Cyber Security Challenge Belgium 2025
How we placed 49th out of 357 teams with 3702 points at CSCBE 2025.

This was my 5th and final year attending the “Cyber Security Challenge”. I enjoyed every year of it.
Sadly enough, this year I had none of my friends to attend the challenge with so I teamed up with a few students from Brussels to make the team “Bro idk”. Communication was quite rocky because only one of the members spoke English. That really didn’t bother me though, it’s nice to try some things in a new environment so I was up to the challenge.
Every year I go in blind to test how much I’ve improved. Recently we’ve been reverse-engineering malware and creating a mobile app, so I hoped that that might come in handy for some mobile or reverse challenges.
I was correct, kinda. We made a Discord group to solve the easiest challenges right off the bat and share some info regarding the harder ones. But we slowly realized that the difficulty scaled exponentially. Soon we were all focusing on 1 or 2 specific challenges, just trying to find something.
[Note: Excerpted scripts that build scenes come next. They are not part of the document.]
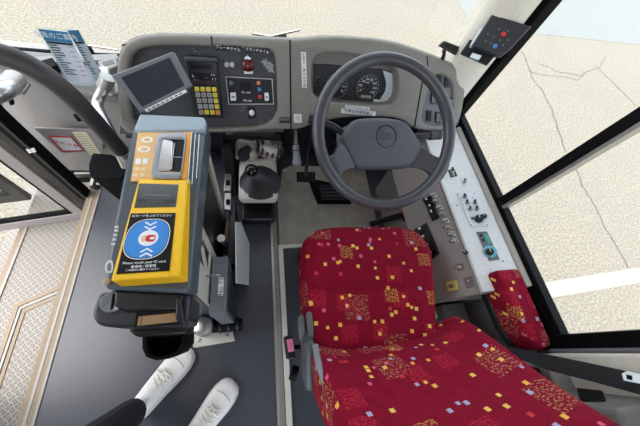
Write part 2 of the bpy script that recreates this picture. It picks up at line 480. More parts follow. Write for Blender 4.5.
# edging set into the lower step
def ribbon(name, pts, w, z, mt, h=.004):
    ps = [V((x, y, z)) for x, y in pts]; L, R = [], []
    for i, p in enumerate(ps):
        d0 = (ps[i] - ps[i - 1]).normalized() if i else (ps[1] - ps[0]).normalized()
        d1 = (ps[i + 1] - ps[i]).normalized() if i < len(ps) - 1 else d0
        t = (d0 + d1).normalized(); s = V((-t.y, t.x, 0)) * (w / 2 / max(.3, t.dot(d0)))
        L.append(p + s); R.append(p - s)
    bm = prism(L + R[::-1], (0, 0, h)); return struct(obj(name, bm, mt))
def off(pts, d): return [(x + d[0], y + d[1]) for x, y in pts]
path = [(-.86, .52), (-1.205, .355), (-1.19, -.6)]
ribbon('trim_6', path, .018, -.3, TRIMTAN); ribbon('trim_7', off(path, (.020, -.016)), .010, -.3, TRIMWH, .006); ribbon('trim_8', off(path, (.038, -.030)), .014, -.3, TRIMTAN)
strip('trim_9', -1.325, -1.30, -.6, .86, -.3, TRIMTAN); strip('trim_10', -1.30, -1.288, -.6, .86, -.3, TRIMWH, .006)

# shell of the bus
struct(obj('wall_front', box((-1.3, 1.15, -.5), (1.03, 1.19, .50)), DARKBAY))
struct(obj('wall_right', box((.99, -1.6, -.5), (1.04, 1.15, .555)), WALLG))
wr = box((.99, -1.6, 1.62), (1.04, 1.15, 2.1)); struct(obj('wall_right', wr, CEIL))
struct(obj('wall_left', box((-1.34, -1.6, -.6), (-1.3, -.06, 2.1)), WALLG))
wl = box((-1.34, -.06, 1.98), (-1.3, 1.15, 2.1)); struct(obj('wall_left', wl, CEIL))
struct(obj('ceiling', box((-1.34, -1.6, 2.05), (1.04, 1.19, 2.1)), CEIL))
struct(obj('trim_11', box((-1.3, 1.15, 1.75), (1.03, 1.19, 2.1)), CEIL))
# right window: black frame, mullion, glass
w = bpy.data.objects.new('window_1', None); COL.objects.link(w); w.location = (.97, .43, .6); struct(w)
obj('frame', box((.964, -.09, .535), (1.0, .96, .598)), BLACK, w, bev=.003)
obj('frame', box((.955, .935, .535), (1.0, .99, 1.63)), BLACK, w, bev=.004)
obj('frame', box((.957, -.100, .535), (1.0, -.058, 1.63)), BLACK, w, bev=.004)
obj('frame', box((.957, -.09, 1.58), (1.0, .96, 1.63)), BLACK, w)
obj('mullion', box((.962, .424, .597), (1.0, .458, 1.59)), BLACK, w, bev=.003)
obj('mullion', box((.966, .412, .597), (.996, .424, 1.59)), STEEL, w, label='thin grey metal edge of the mullion')
obj('glass', box((.980, -.06, .595), (.984, .945, 1.6)), GLASS, w)
# windscreen
w = bpy.data.objects.new('window_2', None); COL.objects.link(w); w.location = (0, 1.17, .5); struct(w)
obj('gasket', box((-1.3, 1.145, .485), (1.0, 1.175, .515)), BLACK, w, bev=.004)
obj('glass', box((-1.28, 1.157, .51), (.97, 1.163, 1.76)), GLASS, w)
# front corner pillar lining and rear pillar lining
struct(obj('trim_12', box((.84, .99, .5), (.99, 1.14, 2.05)), IVORY, bev=.02))
cp = chaikin([(.80, 1.06), (.80, .99), (.86, .945), (.955, .94), (.955, 1.06)], 2)
struct(obj('trim_13', prism([V((x, y, .66)) for x, y in cp], (0, 0, 1.39)), IVORY))
struct(obj('trim_14', box((.944, -.110, .50), (.99, -.098, 2.05)), POD, bev=.006))
struct(obj('trim_15', box((.925, -.60, .50), (.99, -.110, 2.05)), IVORY, bev=.008))
struct(obj('trim_16', box((.86, -.60, .0), (.93, -.13, .60)), WALLG, bev=.008))
struct(obj('trim_22', box((.78, -.60, .0), (.925, -.205, .80)), mat('pillar_panel_grey', (112, 111, 108), .5), bev=.01))
struct(slab('trim_23', Plane((0, -.205, 0), (-1, 0, 0), (0, 0, 1)), rcorn([(574, 380.5), (600, 385.5), (606, 400), (580, 400)]), -.01, .004, BLACK, None, bev=.002))
struct(obj('trim_24', box((-1.3, 1.19, .1), (1.03, 1.28, .50)), WALLG))

# front step well: grey panel under the left shelf, door post, open door leaf
t = thing('front_cabinet', 'grey cabinet under the fare leaflets beside the front door', 'cabinet', (-.7, 1.0, 0))
sh = [Z(u, v, .575) for u, v in ((-40, 50), (0, 63), (40, 78), (67, 89), (90, 93), (119, 96.5))]
back = [V((-.425, 1.13, .575)), V((-1.28, 1.13, .575))]
obj('shelf_top', prism([p + V((0, 0, -.04)) for p in sh + back], (0, 0, .04)), mat('shelf_grey', (128, 126, 124), .5), t, bev=.012)
fp = [p + V((.0, .010, 0)) for p in sh]
bm = bmesh.new()
up = [bm.verts.new((p.x, p.y, .54)) for p in fp]; lo = [bm.verts.new((p.x, .94, 0.06)) for p in fp]
for i in range(len(fp) - 1): bm.faces.new((up[i], up[i + 1], lo[i + 1], lo[i]))
bb = [bm.verts.new((p.x, 1.13, .54)) for p in fp]; bl = [bm.verts.new((p.x, 1.13, .06)) for p in fp]
for i in range(len(fp) - 1): bm.faces.new((bb[i], bb[i + 1], bl[i + 1], bl[i]))
bm.faces.new((lo[0], bl[0], bb[0], up[0])); bm.faces.new((lo[-1], bl[-1], bb[-1], up[-1]))
obj('front_panel', bm, WALLG, t)
PF = Plane((0, .935, .06), (1, 0, 0), (0, .012, .48))
slab('hatch', PF, [(33, 128), (103, 130), (103, 152), (62, 153)], .0, .006, WALLG, t, bev=.002)
slab('warning_sticker', PF, [(48, 136), (72, 137), (84, 151), (62, 152)], .006, .008, RED, t, label='white sticker with a red border')
st = [o for o in t.children if o.name.startswith('warning_sticker')][0]
slab('sticker_face', PF, [(51, 137.5), (71, 138), (82, 150), (63, 150.5)], .008, .009, WHITE, st)
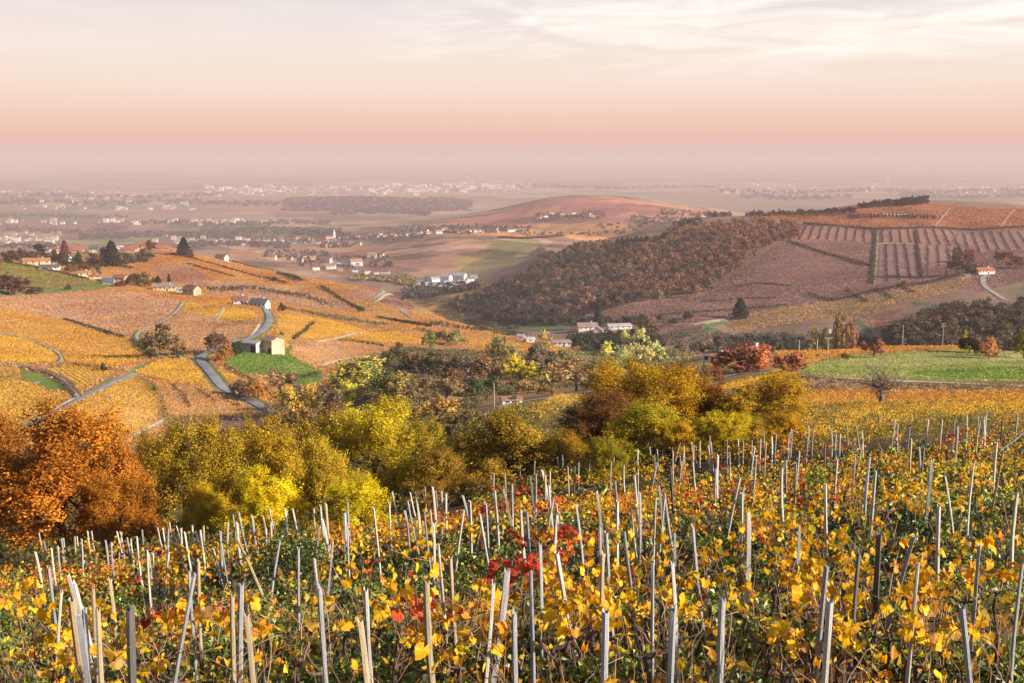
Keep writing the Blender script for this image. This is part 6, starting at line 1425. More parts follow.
# stakes read off the photo: top x, top y, a lower point on the stake, tone (p pale, g grey, d dark, b tan), thickness px (0: ordinary), post height
ST = """
39 532 46 573 p 4; 44 541 47 575 g 0; 35 552 36 562 p 0; 51 549 53 573 p 0; 58 546 60 592 g 0; 61 539 62 592 g 0; 64 538 64 597 b 4; 73 569 76 592 p 5; 77 578 83 597 p 4
77 536 79 552 p 0; 82 539 84 565 g 0; 88 531 90 556 p 0; 92 531 95 558 p 0; 98 529 101 568 g 4; 101 527 104 572 b 0; 105 541 106 575 g 0; 112 541 113 575 g 4; 117 531 120 545 p 0; 121 531 124 576 p 4
127 538 128 552 g 0; 131 538 134 572 p 0; 137 537 140 578 p 0; 142 530 142 545 g 0; 148 523 151 544 p 0; 154 523 156 540 p 0; 157 527 160 540 p 0; 163 528 167 560 p 4; 168 529 166 590 g 5; 146 551 147 578 p 0; 149 553 151 578 b 0
176 526 182 556 p 4; 175 535 184 566 p 0; 184 533 188 560 p 0; 193 524 194 542 p 0; 196 530 200 555 g 0; 200 531 202 563 p 4; 203 526 204 545 b 0; 206 514 210 545 p 0; 215 514 218 540 g 0; 223 514 224 530 p 0; 221 541 227 585 g 0; 213 548 219 580 p 0
193 564 194 645 g 0; 198 562 198 645 b 4; 233 514 237 555 g 0; 238 512 242 530 g 0; 246 510 250 530 p 5; 252 516 254 532 g 4; 237 523 241 575 p 4; 262 517 265 536 b 0; 269 507 272 526 g 0; 285 511 286 526 p 5
293 507 296 522 p 0; 297 509 298 522 b 0; 311 496 311 521 p 0; 314 508 315 525 p 0; 320 506 324 540 g 0; 322 519 327 555 p 0; 298 550 298 580 g 0; 314 561 316 585 p 0; 333 541 327 585 p 0; 336 504 339 518 p 0; 344 513 345 560 g 0; 347 527 349 578 p 0
321 585 324 646 g 6; 240 585 238 683 g 8; 233 594 233 637 b 6; 245 622 247 683 b 7; 69 602 74 640 b 9; 85 614 86 650 g 6; 84 663 85 690 g 8; 133 658 133 690 d 10; 101 635 101 690 b 3
345 513 348 570 p 4; 348 501 350 535 g 0; 350 493 351 515 g 0; 353 492 356 512 p 0; 367 489 367 503 g 0; 373 509 376 545 p 0; 399 485 400 508 p 4; 405 510 407 543 g 0; 407 499 413 525 g 0; 410 492 415 515 p 0; 416 492 420 570 p 4; 414 481 414 492 g 0; 425 486 427 512 g 5
433 485 434 515 p 0; 436 491 437 512 p 0; 441 482 442 515 g 0; 446 494 447 530 p 0; 452 479 453 520 p 0; 455 477 456 520 g 0; 462 472 465 508 p 0; 470 502 471 570 p 5; 474 476 478 500 p 4; 484 471 489 510 g 0; 486 504 487 532 g 5; 494 474 494 490 g 0; 495 492 499 557 p 0; 503 489 503 540 p 0; 505 475 506 500 p 0
512 486 512 512 g 4; 514 464 517 495 p 0; 520 466 520 480 g 0; 438 548 441 590 p 0; 451 558 455 618 b 5; 368 585 371 650 p 6; 426 584 432 660 b 9; 506 570 487 690 g 9; 493 579 491 600 p 4; 361 644 363 690 b 8
530 476 532 505 d 0; 542 469 547 497 p 0; 550 471 551 490 p 0; 549 485 551 505 p 5; 557 457 560 480 p 0; 563 458 564 492 g 0; 568 467 569 485 p 0; 575 467 575 500 d 4; 579 462 579 478 p 0; 587 452 586 480 p 4; 590 456 590 480 g 0; 596 450 600 485 p 0; 598 454 600 470 p 0; 606 451 607 475 p 0; 609 455 610 475 b 0; 614 456 614 470 p 0
521 509 525 548 p 5; 527 513 528 535 g 4; 557 516 557 532 p 4; 597 491 599 512 p 4; 615 481 617 505 g 0; 618 502 619 540 p 4; 624 465 625 480 p 4; 630 499 635 537 p 0; 635 476 637 493 p 0; 638 450 639 480 p 4; 650 447 651 510 g 0; 654 454 655 475 b 0; 657 449 659 468 g 5; 659 486 663 535 g 5; 673 451 674 475 p 0; 671 468 673 495 d 4; 680 456 682 545 g 4; 684 446 686 470 p 0
600 528 601 548 g 4; 607 533 616 640 g 5; 625 534 628 558 g 4; 675 534 675 560 g 0; 603 556 604 640 b 5; 606 617 608 690 g 10; 672 562 676 640 p 5; 653 561 656 690 g 5; 693 526 700 580 g 4; 557 549 563 578 p 6; 531 574 532 620 g 5; 540 545 540 590 g 0; 514 640 516 690 g 7; 672 679 672 690 g 9
694 445 695 470 p 0; 700 441 701 470 p 4; 693 462 696 485 p 0; 708 445 711 465 p 4; 711 442 713 460 p 0; 715 467 716 490 g 0; 727 440 728 480 g 0; 730 453 731 490 p 0; 738 439 741 475 p 4; 743 441 744 465 b 0; 752 440 753 460 b 0; 756 456 755 485 p 4; 761 439 761 485 p 4; 766 443 766 475 b 0; 772 437 772 460 p 4; 789 433 790 465 g 6; 793 431 791 470 p 0; 782 467 784 490 p 4; 786 461 787 490 p 0; 795 462 797 525 b 4; 807 437 807 447 p 5; 809 426 809 447 p 0; 813 430 813 475 b 0
825 443 827 480 d 4; 831 429 832 450 g 4; 836 433 838 465 g 5; 840 434 841 460 g 0; 837 459 837 505 p 4; 827 486 830 540 p 4; 854 454 854 475 g 0; 856 426 860 440 p 4; 862 431 863 450 p 0; 743 490 741 690 g 5; 748 512 748 560 p 6; 742 494 743 535 p 4; 723 598 728 690 g 9; 829 566 827 600 g 7; 830 608 830 690 p 9; 799 525 798 563 g 4; 862 557 861 590 d 5
870 458 869 497 g 5; 876 470 875 513 p 4; 895 420 891 470 p 0; 898 425 899 450 g 0; 910 428 909 450 g 0; 928 419 928 433 p 0; 923 447 924 495 d 6; 930 459 927 560 g 5; 942 420 942 440 p 5; 954 420 954 470 g 0; 957 426 957 485 p 4; 968 416 968 433 p 5; 978 415 979 440 p 5; 984 420 985 440 g 0; 1003 416 1003 487 d 4; 997 443 997 468 p 6; 1018 415 1017 468 g 4; 1015 490 1017 525 p 5; 939 506 941 545 p 5; 912 531 906 560 g 5
919 567 915 690 p 5; 880 535 880 650 d 8; 982 548 981 592 g 5; 960 661 965 690 g 8; 1023 562 1023 585 g 5
"""
def stake_mesh(i, rng):
    """A split and weathered post 1 m tall and 1 m wide (scaled per stake): uneven section, rough top, slight bend."""
    k = 7; nz = 9; th = np.sort(rng.uniform(-0.25, 0.25, k) + np.arange(k) * 2 * math.pi / k)
    prof = rng.uniform(0.36, 0.6, k); bend = rng.normal(size=2) * 0.35; tw = rng.uniform(-0.5, 0.5)
    v = []
    for a in range(nz):
        t = a / (nz - 1); cx, cy = bend[0] * math.sin(3.1 * t), bend[1] * math.sin(3.1 * t)
        s = (1.0 - 0.14 * t) * (1 + 0.05 * math.sin(a * 2.3 + i))
        for b in range(k):
            z = t + (rng.uniform(-0.02, 0.025) if a == nz - 1 else 0)
            v.append((cx + s * prof[b] * math.cos(th[b] + tw * t) * (1 + rng.normal() * 0.05), cy + s * prof[b] * math.sin(th[b] + tw * t), z))
    f = [(a * k + b, a * k + (b + 1) % k, (a + 1) * k + (b + 1) % k, (a + 1) * k + b) for a in range(nz - 1) for b in range(k)]
    v.append((bend[0] * 0.04, 0, 1.0 - 0.004)); c = len(v) - 1; e = (nz - 1) * k
    tri = [(e + b, e + (b + 1) % k, c) for b in range(k)]
    col = np.ones((len(v), 3)); col[e:c + 1] *= 1.15
    return new_mesh("stake", v, [np.array(f), np.array(tri)], [M_STAKE], col)
STAKE_M = [stake_mesh(i, FR) for i in range(10)]
TONE = {"p": (0.60, 0.575, 0.535), "g": (0.40, 0.415, 0.45), "d": (0.15, 0.14, 0.14), "b": (0.50, 0.40, 0.27)}
TONEW = {"p": "pale", "g": "grey", "d": "dark", "b": "tan"}
def zone(px, d):
    if d < 13:
        return "in the front rows " + ("before the leaning pole" if px < 180 else "by the leaning pole" if px < 300 else "beside sparse yellow vines" if px < 470 else "among red and yellow vines" if px < 640 else "among the thickest yellow vines" if px < 870 else "over the dark ground cover")
    if d < 24:
        return "midway up the vineyard " + ("before the leaning pole" if px < 180 else "by the bramble bush" if px < 345 else "behind sparse yellow vines" if px < 510 else "near the red vines" if px < 640 else "behind the thick yellow vines" if px < 850 else "below the bare tree")
    return "in the far rows " + ("under the rust-orange tree" if px < 145 else "under the olive-yellow tree" if px < 230 else "under the gold-flecked tree" if px < 320 else "under the tall lemon tree" if px < 420 else "under the olive-gold bush" if px < 560 else "under the russet oak" if px < 620 else "under the yellow-green bush" if px < 690 else "under the pure yellow bush" if px < 745 else "under the amber-gold bush" if px < 830 else "under the bare tree" if px < 925 else "by the golden scrub")

STAKES = []
for l in ST.strip().split("\n"):
    for s in l.split(";"):
        t = s.split()
        if len(t) < 6: continue
        STAKES.append([float(t[0]), float(t[1]), float(t[2]), float(t[3]), t[4], float(t[5])])
# a few more far posts half lost among the leaves
for _ in range(76):
    px = FR.uniform(20, 1020); e = np.interp(px, [0, 200, 340, 480, 600, 720, 850, 1024], [560, 530, 512, 486, 464, 450, 436, 424])
    py = e - 16 + FR.uniform(0, 1) ** 1.6 * 62; STAKES.append([px, py, px + FR.normal() * 2.5, py + 22, "pgpb"[FR.integers(4)], 0])
recs = []
for tx, ty, bx, by, tone, th in STAKES:
    H = 1.27 if ty > 525 else 1.33
    if th == 0: H *= FR.uniform(0.9, 1.1)
    x, d, z = hit(tx, ty, 7.0, 62.0, H)
    k = d / F
    lean = np.clip((bx - tx) / max(8.0, by - ty), -0.2, 0.2)
    w = np.clip((th if th else FR.uniform(2.2, 3.2)) * k, 0.035, 0.070 if th < 9 else 0.088) * 0.95
    recs.append(dict(px=tx, d=d, x=x, z=z, H=H, lean=lean, w=w, tone=tone))
def place_stake(r):
    xb = r["x"] + r["lean"] * r["H"]; zb = hgt(xb, r["d"]); top = r["z"] + r["H"]
    L = top - zb + 0.28
    o = obj("vine_stake", STAKE_M[FR.integers(10)], None, (xb + r["lean"] * 0.25, r["d"], zb - 0.28), 0, (r["w"], r["w"], max(0.6, L)))
    o.rotation_euler = (FR.normal() * 0.03, -math.atan(r["lean"]), 0)
    c = np.array(TONE[r["tone"]]) * FR.uniform(0.85, 1.12) * (1 + FR.normal(size=3) * 0.02); o.color = (*c, 1)
    r["o"] = o; r["xb"] = xb
    return o
cnt = {}
for r in sorted(recs, key=lambda r: r["px"]):
    o = place_stake(r)
    how = "upright" if abs(r["lean"]) < 0.05 else ("tilted uphill" if r["lean"] < 0 else "tilted downhill")
    fat = "stout" if r["w"] > 0.075 else "slim" if r["w"] < 0.06 else "plain"
    key = (fat, TONEW[r["tone"]], how, zone(r["px"], r["d"])); cnt.setdefault(key, []).append(o)
for (fat, tw, how, zn), os_ in cnt.items():
    for i, o in enumerate(os_):
        if len(os_) == 1: lab = f"{fat} {tw} {how} stake {zn}"
        else: lab = f"{ordinal(i + 1)} {fat} {tw} {how} stake {zn}"
        lab = " ".join(lab.split()[:16])
        tag(o, lab, "stake", "vine stakes of the near vineyard")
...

Looking back, I realized that we had quite bad time management because there were only 2 simultaneous people doing the challenges instead of 3, one was always away or sleeping.
CTFs with gigantic difficulty gaps are draining, on the first day we started full with enthusiasm, then the second day came and we all were just staring mindlessly at the seemingly impossible challenges. Meanwhile, I was just going down a rabbit hole of steganography and XOR-ing images without getting anywhere.

And finally the end came, we completed 34/58 challenges, placing us 49th out of the 357 teams. That’s not really something to brag about but I’m a bit impressed that we were able to get this with little contact and only being able to communicate digitally.
If you’re ever thinking of trying a CTF, definitely do it! The things you encounter are always fascinating.